Караваджо сохранил перспективу как метод описания отдельного объекта (мы видим ракурсные сокращения), но уничтожил перспективу как философскую категорию сознания. Все развитие изобразительных искусств связано с понятием перспективы. Обратная перспектива – это взгляд Бога на человека, прямая перспектива – это взгляд человека на Бога. Караваджо отказался от той и от другой. Уничтожение прямой перспективы означало отказ от гуманистической воли, невозвращение к обратной перспективе было связано с банальным неверием в Бога. Черная краска, коей равномерно покрыта поверхность холста Караваджо, символизирует ровно то же самое, что символизирует черная краска в пресловутом «Черном квадрате» Казимира Малевича: отсутствие высшего смысла в принципе.

Брейгель или Леонардо потрясены наличием бесконечного мира вне их самих. Они присочиняли и добавляли подробности к наблюденному – долгая перспектива их картин есть дань уважения творению Всевышнего. Мало того, протяженные дали с подробностями, с домиками и садами, путниками и пастбищами есть дань уважения существованию других, не схожих с тобой людей, которые возделали свой участок общей для нас планеты. Ван Гог выразил это чувство сопричастности со всем дольним миром, с каждым участком, с каждой делянкой в своих последних холстах, посвященных уходящим в пространство полям. Разгороженные шаткими заборчиками или пересеченные межой, убегающие вдаль поля рассказывают нам о разнообразии человеческих судеб. Когда Винсент ван Гог вместе со своим другом зуавом Милле смотрел с горы на простиравшиеся поля, он спросил у зуава: «Не правда ли, это прекрасно, как море?» Зуав Милле ответил (ответ восхитил ван Гога): «Нет, это еще прекраснее – ведь здесь живут люди!»

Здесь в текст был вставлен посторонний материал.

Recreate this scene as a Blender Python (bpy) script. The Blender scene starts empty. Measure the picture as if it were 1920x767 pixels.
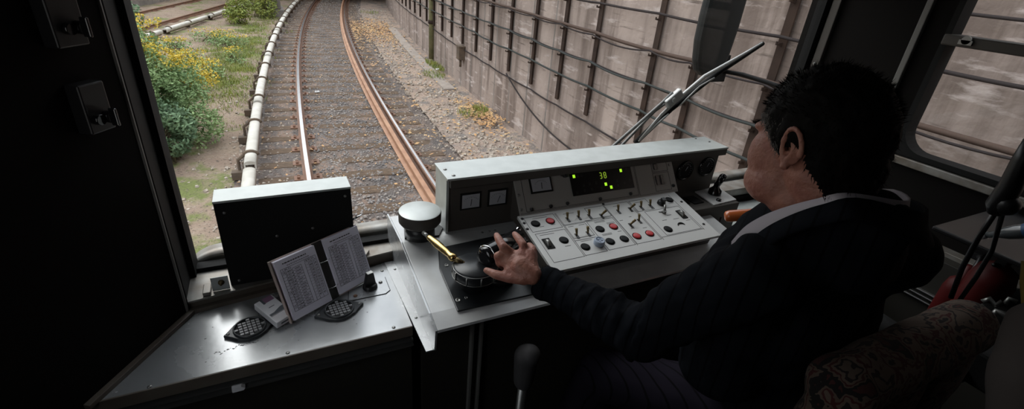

Так рассуждали и художники Ренессанса, создавшие перспективу. Но вот потребовался большой стиль империй (барокко), нужно приготовить мир к Тридцатилетней войне и дворцовым декорациям – и в те величественные времена интерес к человеку ослаб и выветрился. Для огромных планов и гигантских аппетитов такая мелочь, как человек и его перспективы, не столь и важна. Караваджо сделал первый шаг на этом, столь востребованном, пути. Он создал величественный стиль, убедительный и универсальный.